What you will do:
Give the data again exactly, from its opening line through the line in which "return Vector((CAM.x+d.x, CAM.y+d.y, z))" appears.

Supplied information:
........
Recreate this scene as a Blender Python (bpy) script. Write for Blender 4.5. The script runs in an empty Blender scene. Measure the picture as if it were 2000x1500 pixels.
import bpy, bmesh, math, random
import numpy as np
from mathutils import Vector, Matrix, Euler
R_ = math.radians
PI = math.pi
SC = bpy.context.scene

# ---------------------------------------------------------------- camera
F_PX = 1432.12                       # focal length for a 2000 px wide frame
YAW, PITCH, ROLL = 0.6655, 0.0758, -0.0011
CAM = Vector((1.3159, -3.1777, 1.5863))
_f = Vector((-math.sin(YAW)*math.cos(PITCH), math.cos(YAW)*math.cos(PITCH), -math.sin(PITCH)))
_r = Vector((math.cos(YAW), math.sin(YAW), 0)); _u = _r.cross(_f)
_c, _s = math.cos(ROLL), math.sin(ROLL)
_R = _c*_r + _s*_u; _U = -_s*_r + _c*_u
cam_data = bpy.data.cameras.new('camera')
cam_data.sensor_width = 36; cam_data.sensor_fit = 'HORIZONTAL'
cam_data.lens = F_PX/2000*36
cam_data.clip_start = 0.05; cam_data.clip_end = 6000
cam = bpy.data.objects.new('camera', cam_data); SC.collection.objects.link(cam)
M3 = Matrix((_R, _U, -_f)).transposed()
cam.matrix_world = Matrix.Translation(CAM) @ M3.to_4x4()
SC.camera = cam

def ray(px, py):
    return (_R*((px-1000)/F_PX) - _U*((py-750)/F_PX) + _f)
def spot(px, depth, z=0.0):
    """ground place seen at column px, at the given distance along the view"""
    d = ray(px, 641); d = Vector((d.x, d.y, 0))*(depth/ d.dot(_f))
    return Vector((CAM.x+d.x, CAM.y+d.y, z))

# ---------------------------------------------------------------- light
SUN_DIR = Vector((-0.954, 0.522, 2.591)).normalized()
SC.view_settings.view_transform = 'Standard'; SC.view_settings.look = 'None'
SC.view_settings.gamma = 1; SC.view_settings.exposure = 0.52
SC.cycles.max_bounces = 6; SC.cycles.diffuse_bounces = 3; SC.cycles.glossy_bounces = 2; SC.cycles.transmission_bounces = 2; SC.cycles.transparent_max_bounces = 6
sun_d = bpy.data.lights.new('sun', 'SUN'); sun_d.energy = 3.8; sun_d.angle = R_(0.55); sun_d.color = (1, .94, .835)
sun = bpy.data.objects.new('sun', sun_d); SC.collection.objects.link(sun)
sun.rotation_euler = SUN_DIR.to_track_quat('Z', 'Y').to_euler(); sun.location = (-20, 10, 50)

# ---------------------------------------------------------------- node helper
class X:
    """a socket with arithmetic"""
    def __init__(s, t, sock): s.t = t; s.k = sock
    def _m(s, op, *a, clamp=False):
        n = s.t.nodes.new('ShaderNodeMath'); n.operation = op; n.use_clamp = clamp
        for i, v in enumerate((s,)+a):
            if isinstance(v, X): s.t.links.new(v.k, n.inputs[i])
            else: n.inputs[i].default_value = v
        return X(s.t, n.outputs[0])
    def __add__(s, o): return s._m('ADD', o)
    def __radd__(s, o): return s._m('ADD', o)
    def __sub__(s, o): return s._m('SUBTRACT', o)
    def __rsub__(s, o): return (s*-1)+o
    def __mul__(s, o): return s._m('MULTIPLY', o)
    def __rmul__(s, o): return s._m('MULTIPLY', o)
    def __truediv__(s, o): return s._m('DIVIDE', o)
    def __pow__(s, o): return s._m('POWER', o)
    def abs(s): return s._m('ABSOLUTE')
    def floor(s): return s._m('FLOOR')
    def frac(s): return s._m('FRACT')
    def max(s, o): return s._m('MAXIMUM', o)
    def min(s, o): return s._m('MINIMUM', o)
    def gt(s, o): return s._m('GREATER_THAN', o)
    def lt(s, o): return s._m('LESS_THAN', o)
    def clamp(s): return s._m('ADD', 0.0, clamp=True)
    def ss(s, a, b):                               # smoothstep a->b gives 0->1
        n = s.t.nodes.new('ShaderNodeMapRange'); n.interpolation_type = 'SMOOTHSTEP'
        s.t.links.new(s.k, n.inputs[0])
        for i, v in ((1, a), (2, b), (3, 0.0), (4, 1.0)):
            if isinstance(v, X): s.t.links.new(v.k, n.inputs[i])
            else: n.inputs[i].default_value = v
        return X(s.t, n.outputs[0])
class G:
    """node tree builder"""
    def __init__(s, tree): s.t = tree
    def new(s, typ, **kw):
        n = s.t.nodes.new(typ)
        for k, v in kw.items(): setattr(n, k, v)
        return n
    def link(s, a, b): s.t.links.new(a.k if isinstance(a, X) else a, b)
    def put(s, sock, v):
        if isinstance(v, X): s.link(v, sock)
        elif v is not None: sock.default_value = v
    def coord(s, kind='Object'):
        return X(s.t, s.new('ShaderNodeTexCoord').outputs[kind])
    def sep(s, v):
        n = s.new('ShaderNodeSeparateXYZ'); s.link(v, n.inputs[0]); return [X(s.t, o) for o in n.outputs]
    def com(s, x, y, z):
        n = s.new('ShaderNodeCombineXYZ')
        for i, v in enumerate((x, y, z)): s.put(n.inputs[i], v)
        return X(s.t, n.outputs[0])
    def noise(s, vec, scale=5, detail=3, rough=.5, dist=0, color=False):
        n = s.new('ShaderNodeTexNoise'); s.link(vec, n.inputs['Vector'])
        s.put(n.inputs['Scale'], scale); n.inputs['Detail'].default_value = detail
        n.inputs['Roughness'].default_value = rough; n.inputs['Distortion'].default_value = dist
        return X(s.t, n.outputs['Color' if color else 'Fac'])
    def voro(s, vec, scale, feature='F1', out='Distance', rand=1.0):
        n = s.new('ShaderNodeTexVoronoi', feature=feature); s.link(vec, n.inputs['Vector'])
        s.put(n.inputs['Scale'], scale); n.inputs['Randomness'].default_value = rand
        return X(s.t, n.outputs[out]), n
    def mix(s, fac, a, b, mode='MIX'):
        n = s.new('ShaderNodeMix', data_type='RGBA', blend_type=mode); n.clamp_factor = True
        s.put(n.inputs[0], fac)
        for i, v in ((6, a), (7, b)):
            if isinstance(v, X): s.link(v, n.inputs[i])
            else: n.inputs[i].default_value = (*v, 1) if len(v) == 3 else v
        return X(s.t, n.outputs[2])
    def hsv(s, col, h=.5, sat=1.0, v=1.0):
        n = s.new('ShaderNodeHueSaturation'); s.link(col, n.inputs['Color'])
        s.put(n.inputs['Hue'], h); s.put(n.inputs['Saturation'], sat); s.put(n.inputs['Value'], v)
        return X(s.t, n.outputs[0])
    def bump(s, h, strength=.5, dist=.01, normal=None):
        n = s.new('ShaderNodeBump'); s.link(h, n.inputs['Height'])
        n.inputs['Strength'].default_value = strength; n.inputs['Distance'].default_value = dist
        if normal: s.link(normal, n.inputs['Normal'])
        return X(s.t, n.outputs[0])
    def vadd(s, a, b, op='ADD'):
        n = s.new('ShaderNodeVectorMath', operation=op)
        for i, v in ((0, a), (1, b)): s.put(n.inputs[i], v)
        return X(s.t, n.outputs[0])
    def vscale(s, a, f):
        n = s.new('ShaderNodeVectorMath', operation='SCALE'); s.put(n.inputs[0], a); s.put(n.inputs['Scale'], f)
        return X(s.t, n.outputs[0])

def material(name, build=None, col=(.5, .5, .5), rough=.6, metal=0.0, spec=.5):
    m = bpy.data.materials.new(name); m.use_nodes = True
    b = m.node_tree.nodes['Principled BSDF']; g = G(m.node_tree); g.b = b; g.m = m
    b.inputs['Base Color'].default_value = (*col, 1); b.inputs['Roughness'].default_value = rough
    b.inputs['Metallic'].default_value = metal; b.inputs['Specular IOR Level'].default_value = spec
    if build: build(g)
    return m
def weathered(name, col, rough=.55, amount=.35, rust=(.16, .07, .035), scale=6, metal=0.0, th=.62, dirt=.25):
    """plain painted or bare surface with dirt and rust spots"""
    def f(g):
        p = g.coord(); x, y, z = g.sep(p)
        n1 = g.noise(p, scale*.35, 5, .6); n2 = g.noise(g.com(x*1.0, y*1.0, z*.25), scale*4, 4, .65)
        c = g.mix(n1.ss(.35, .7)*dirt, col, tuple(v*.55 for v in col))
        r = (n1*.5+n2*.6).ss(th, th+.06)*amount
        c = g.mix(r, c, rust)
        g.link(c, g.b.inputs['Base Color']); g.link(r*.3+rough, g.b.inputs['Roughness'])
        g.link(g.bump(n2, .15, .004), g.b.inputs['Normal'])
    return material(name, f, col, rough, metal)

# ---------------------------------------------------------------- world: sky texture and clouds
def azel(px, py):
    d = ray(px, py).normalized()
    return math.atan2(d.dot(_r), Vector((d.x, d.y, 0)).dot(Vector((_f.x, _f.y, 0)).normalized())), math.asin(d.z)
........
Output:
Recreate this scene as a Blender Python (bpy) script. Write for Blender 4.5. The script runs in an empty Blender scene. Measure the picture as if it were 2000x1500 pixels.
import bpy, bmesh, math, random
import numpy as np
from mathutils import Vector, Matrix, Euler
R_ = math.radians
PI = math.pi
SC = bpy.context.scene

# ---------------------------------------------------------------- camera
F_PX = 1432.12                       # focal length for a 2000 px wide frame
YAW, PITCH, ROLL = 0.6655, 0.0758, -0.0011
CAM = Vector((1.3159, -3.1777, 1.5863))
_f = Vector((-math.sin(YAW)*math.cos(PITCH), math.cos(YAW)*math.cos(PITCH), -math.sin(PITCH)))
_r = Vector((math.cos(YAW), math.sin(YAW), 0)); _u = _r.cross(_f)
_c, _s = math.cos(ROLL), math.sin(ROLL)
_R = _c*_r + _s*_u; _U = -_s*_r + _c*_u
cam_data = bpy.data.cameras.new('camera')
cam_data.sensor_width = 36; cam_data.sensor_fit = 'HORIZONTAL'
cam_data.lens = F_PX/2000*36
cam_data.clip_start = 0.05; cam_data.clip_end = 6000
cam = bpy.data.objects.new('camera', cam_data); SC.collection.objects.link(cam)
M3 = Matrix((_R, _U, -_f)).transposed()
cam.matrix_world = Matrix.Translation(CAM) @ M3.to_4x4()
SC.camera = cam

def ray(px, py):
    return (_R*((px-1000)/F_PX) - _U*((py-750)/F_PX) + _f)
def spot(px, depth, z=0.0):
    """ground place seen at column px, at the given distance along the view"""
    d = ray(px, 641); d = Vector((d.x, d.y, 0))*(depth/ d.dot(_f))
    return Vector((CAM.x+d.x, CAM.y+d.y, z))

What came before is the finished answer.